## start RECORDS FOR THE TASK

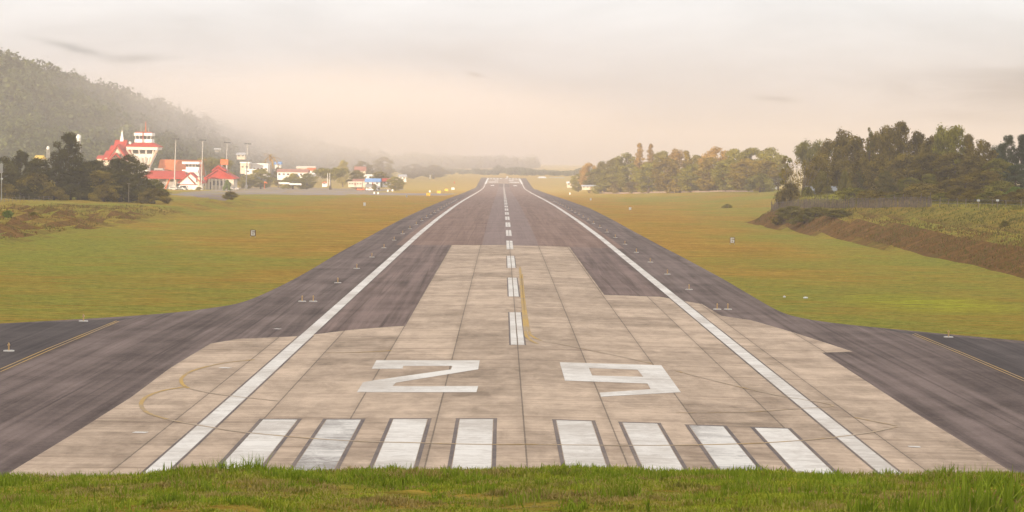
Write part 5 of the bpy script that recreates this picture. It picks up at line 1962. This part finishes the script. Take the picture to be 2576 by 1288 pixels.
# ------------------------------------------------------------------ sky and sun
w = bpy.data.worlds.new('World')
scene.world = w
w.use_nodes = True
t = NT(w.node_tree)
out = t.n('ShaderNodeOutputWorld')
bg = t.n('ShaderNodeBackground')
bg.inputs['Strength'].default_value = 1.0
t.l(bg.outputs[0], out.inputs[0])
sky = t.n('ShaderNodeTexSky')
sky.sky_type = 'NISHITA'
sky.sun_disc = False
sky.sun_elevation = SUN_EL
sky.sun_rotation = math.pi + SUN_AZ
sky.dust_density = 3.0
skc = t.n('ShaderNodeVectorMath', operation='MULTIPLY')
t.l(sky.outputs[0], skc.inputs[0])
skc.inputs[1].default_value = (0.1, 0.1, 0.1)
dirv = t.n('ShaderNodeTexCoord').outputs['Generated']
x, y, z = t.sep(dirv)
el = t.math('DIVIDE', z, t.math('MAXIMUM', y, 0.05))
azm = t.math('DIVIDE', x, t.math('MAXIMUM', y, 0.05))
cn = t.noise(t.scale(dirv, (4.5, 4.5, 18)), 1.0, 6, 0.58, 0.8)
cn2 = t.noise(t.scale(dirv, (14, 14, 60)), 1.0, 5, 0.6, 0.6)
low = t.mix(t.ramp(el, 0.0, 0.085), (0.485, 0.415, 0.385), (0.71, 0.72, 0.735))
cl_ = t.mix(t.ramp(z, 0.09, 0.32), low, (1.0, 0.985, 0.97))
shade_ = t.ramp(t.math('ADD', t.math('MULTIPLY', cn, 0.7), t.math('MULTIPLY', cn2, 0.3)), 0.36, 0.62, 1.07, 0.87)
cs_ = t.n('ShaderNodeVectorMath', operation='SCALE')
t.l(cl_, cs_.inputs[0])
t.l(shade_, cs_.inputs['Scale'])
col = cs_.outputs[0]
fwd = t.math('GREATER_THAN', y, 0.2)


def patch(col, px, py, sa, se, dark, amt, tilt=0.0):
    d = ray(px, py)
    a0 = t.math('SUBTRACT', azm, d.x)
    e0_ = t.math('SUBTRACT', t.math('SUBTRACT', el, d.z), t.math('MULTIPLY', a0, tilt))
    wa = t.math('ADD', a0, t.ramp(cn2, 0.3, 0.7, -sa * .5, sa * .5))
    we = t.math('ADD', e0_, t.ramp(cn2, 0.3, 0.7, -se * .8, se * .8))
    q_ = t.math('ADD', t.math('POWER', t.math('ABSOLUTE', t.math('DIVIDE', wa, sa)), 2.0), t.math('POWER', t.math('ABSOLUTE', t.math('DIVIDE', we, se)), 2.0))
    g_ = t.math('MULTIPLY', t.math('POWER', 2.718, t.math('MULTIPLY', q_, -1.0)), amt)
    g_ = t.math('MULTIPLY', g_, fwd)
    return t.mix(g_, col, dark)


u_ = 1 / F
col = patch(col, 185, 122, 80 * u_, 10 * u_, (0.22, 0.24, 0.26), 0.75, -0.22)
col = patch(col, 330, 150, 75 * u_, 10 * u_, (0.24, 0.25, 0.26), 0.65, 0.06)
col = patch(col, 1197, 188, 20 * u_, 5 * u_, (0.26, 0.23, 0.21), 0.8, -0.15)
col = patch(col, 1950, 250, 46 * u_, 7 * u_, (0.24, 0.22, 0.22), 0.7, -0.08)
col = patch(col, 2560, 240, 330 * u_, 60 * u_, (0.25, 0.23, 0.23), 0.85, -0.02)
col = patch(col, 1150, 130, 260 * u_, 34 * u_, (0.46, 0.41, 0.39), 0.25, 0.03)
mixs = t.mix(0.88, skc.outputs[0], col)
t.l(mixs, bg.inputs['Color'])

sun_d = bpy.data.lights.new('sun', 'SUN')
sun_d.energy = 5.0
sun_d.angle = R(0.6)
sun_d.color = (1.0, 0.78, 0.57)
sun = bpy.data.objects.new('sun', sun_d)
C.objects.link(sun)
Sv = Vector((-math.sin(SUN_AZ) * math.cos(SUN_EL), -math.cos(SUN_AZ) * math.cos(SUN_EL), math.sin(SUN_EL)))
sun.rotation_euler = Sv.to_track_quat('Z', 'Y').to_euler()
sun.location = (-300, -300, 300)

# ------------------------------------------------------------------ render settings
scene.view_settings.view_transform = 'Standard'
scene.view_settings.look = 'None'
scene.view_settings.exposure = 0.7
scene.view_settings.gamma = 1.0
scene.render.engine = 'CYCLES'
cy_ = scene.cycles
cy_.use_denoising = True
cy_.max_bounces = 6
cy_.diffuse_bounces = 3
cy_.transparent_max_bounces = 8
cy_.volume_bounces = 2
cy_.use_adaptive_sampling = True
cy_.adaptive_threshold = 0.02
cy_.sample_clamp_indirect = 6.0
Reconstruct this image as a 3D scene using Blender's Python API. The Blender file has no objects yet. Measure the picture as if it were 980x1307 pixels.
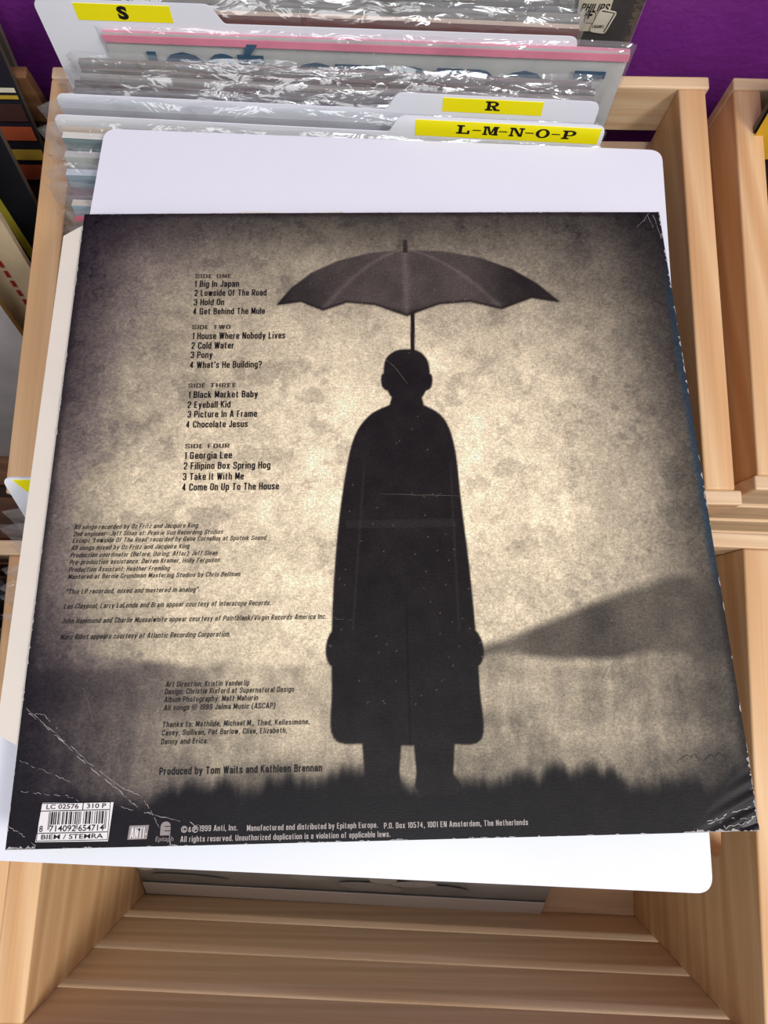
import bpy, bmesh, math, random
import numpy as np
from mathutils import Matrix, Vector, Quaternion

random.seed(7)
rng = np.random.default_rng(11)
SC = bpy.context.scene
COL = SC.collection
R = math.radians

# ------------------------------------------------------------------ camera, world, lights, exposure
FPX, CX, CY = 906.0, 490.0, 653.5
CAM_O = Vector((0, 0, 0.415))
pit, rol = R(79.7), R(0.9)
FWD = Vector((0, math.cos(pit), -math.sin(pit)))
_up = Vector((0, math.sin(pit), math.cos(pit)))
_rt = Vector((1, 0, 0))
RT = _rt*math.cos(rol) + _up*math.sin(rol)
UP = -_rt*math.sin(rol) + _up*math.cos(rol)
cd = bpy.data.cameras.new('camera')
cam = bpy.data.objects.new('camera', cd)
COL.objects.link(cam)
cd.sensor_fit = 'HORIZONTAL'
cd.sensor_width = 36
cd.lens = 36*FPX/980
cd.clip_start = 0.01
cam.matrix_world = Matrix(((RT.x, UP.x, -FWD.x, CAM_O.x), (RT.y, UP.y, -FWD.y, CAM_O.y),
                           (RT.z, UP.z, -FWD.z, CAM_O.z), (0, 0, 0, 1)))
SC.camera = cam

w = bpy.data.worlds.new('room_light')
SC.world = w
w.use_nodes = True
_n, _l = w.node_tree.nodes, w.node_tree.links
_t = _n.new('ShaderNodeTexCoord'); _s = _n.new('ShaderNodeSeparateXYZ'); _r = _n.new('ShaderNodeValToRGB')
_l.new(_t.outputs['Generated'], _s.inputs[0]); _l.new(_s.outputs['Z'], _r.inputs['Fac'])
_e = _r.color_ramp.elements      # dim room near the horizon, pale ceiling above
_e[0].position = 0.0; _e[0].color = (0.26, 0.25, 0.25, 1)
_e[1].position = 0.75; _e[1].color = (0.54, 0.57, 0.61, 1)
_l.new(_r.outputs[0], _n['Background'].inputs[0])
_n['Background'].inputs[1].default_value = 1.0

def area(name, loc, target, sx, sy, energy, col):
    l = bpy.data.lights.new(name, 'AREA')
    l.shape = 'RECTANGLE'; l.size = sx; l.size_y = sy; l.energy = energy; l.color = col
    o = bpy.data.objects.new(name, l); COL.objects.link(o)
    o.location = loc
    o.rotation_euler = (Vector(target)-Vector(loc)).to_track_quat('-Z', 'Y').to_euler()
    return o
area('ceiling_lamp_right', (1.25, -0.75, 1.75), (0, 0.05, 0), 0.7, 0.45, 26, (1.0, 0.97, 0.93))
area('ceiling_lamp_left', (-0.45, -0.9, 1.9), (0, 0.05, 0), 0.7, 0.4, 4, (0.97, 0.98, 1.0))
area('ceiling_lamp_over', (0.1, -0.55, 1.95), (0, 0.0, 0), 0.55, 0.45, 10.5, (0.97, 0.98, 1.0))
SC.view_settings.view_transform = 'Standard'
SC.view_settings.look = 'None'
SC.view_settings.exposure = 0.0
SC.view_settings.gamma = 1
SC.view_settings.use_curve_mapping = False
SC.cycles.transparent_max_bounces = 40
SC.cycles.max_bounces = 10

# ------------------------------------------------------------------ helpers
def ray(px, py):
    return FWD + RT*((px-CX)/FPX) - UP*((py-CY)/FPX)
def at(px, py, z):
    d = ray(px, py)
    return CAM_O + d*((z-CAM_O.z)/d.z)
def at_y(px, py, Y):
    d = ray(px, py)
    return CAM_O + d*((Y-CAM_O.y)/d.y)

def srgb(r, g, b):
    f = lambda c: (c/255/12.92 if c/255 <= 0.04045 else ((c/255+0.055)/1.055)**2.4)
    return (f(r), f(g), f(b), 1)

def tag(o, label=None, cat=None, group=None, kind=None):
    if label: o['label'] = label
    if cat: o['category'] = cat
    if group: o['group'] = group
    if kind: o['kind'] = kind
    return o

def empty(name, mat=None, loc=None):
    o = bpy.data.objects.new(name, None)
    o.empty_display_size = 0.02
    COL.objects.link(o)
    if mat is not None: o.matrix_world = mat
    if loc is not None: o.location = loc
    return o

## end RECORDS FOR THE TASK

## SET TASK
Please extract exactly the lines of the data, from the first through the line containing "fwd = t.math('GREATER_THAN', y, 0.2)", and add no pictures to the copy.

## SOLUTION TO THE PROBLEM
Write part 5 of the bpy script that recreates this picture. It picks up at line 1962. This part finishes the script. Take the picture to be 2576 by 1288 pixels.
# ------------------------------------------------------------------ sky and sun
w = bpy.data.worlds.new('World')
scene.world = w
w.use_nodes = True
t = NT(w.node_tree)
out = t.n('ShaderNodeOutputWorld')
bg = t.n('ShaderNodeBackground')
bg.inputs['Strength'].default_value = 1.0
t.l(bg.outputs[0], out.inputs[0])
sky = t.n('ShaderNodeTexSky')
sky.sky_type = 'NISHITA'
sky.sun_disc = False
sky.sun_elevation = SUN_EL
sky.sun_rotation = math.pi + SUN_AZ
sky.dust_density = 3.0
skc = t.n('ShaderNodeVectorMath', operation='MULTIPLY')
t.l(sky.outputs[0], skc.inputs[0])
skc.inputs[1].default_value = (0.1, 0.1, 0.1)
dirv = t.n('ShaderNodeTexCoord').outputs['Generated']
x, y, z = t.sep(dirv)
el = t.math('DIVIDE', z, t.math('MAXIMUM', y, 0.05))
azm = t.math('DIVIDE', x, t.math('MAXIMUM', y, 0.05))
cn = t.noise(t.scale(dirv, (4.5, 4.5, 18)), 1.0, 6, 0.58, 0.8)
cn2 = t.noise(t.scale(dirv, (14, 14, 60)), 1.0, 5, 0.6, 0.6)
low = t.mix(t.ramp(el, 0.0, 0.085), (0.485, 0.415, 0.385), (0.71, 0.72, 0.735))
cl_ = t.mix(t.ramp(z, 0.09, 0.32), low, (1.0, 0.985, 0.97))
shade_ = t.ramp(t.math('ADD', t.math('MULTIPLY', cn, 0.7), t.math('MULTIPLY', cn2, 0.3)), 0.36, 0.62, 1.07, 0.87)
cs_ = t.n('ShaderNodeVectorMath', operation='SCALE')
t.l(cl_, cs_.inputs[0])
t.l(shade_, cs_.inputs['Scale'])
col = cs_.outputs[0]
fwd = t.math('GREATER_THAN', y, 0.2)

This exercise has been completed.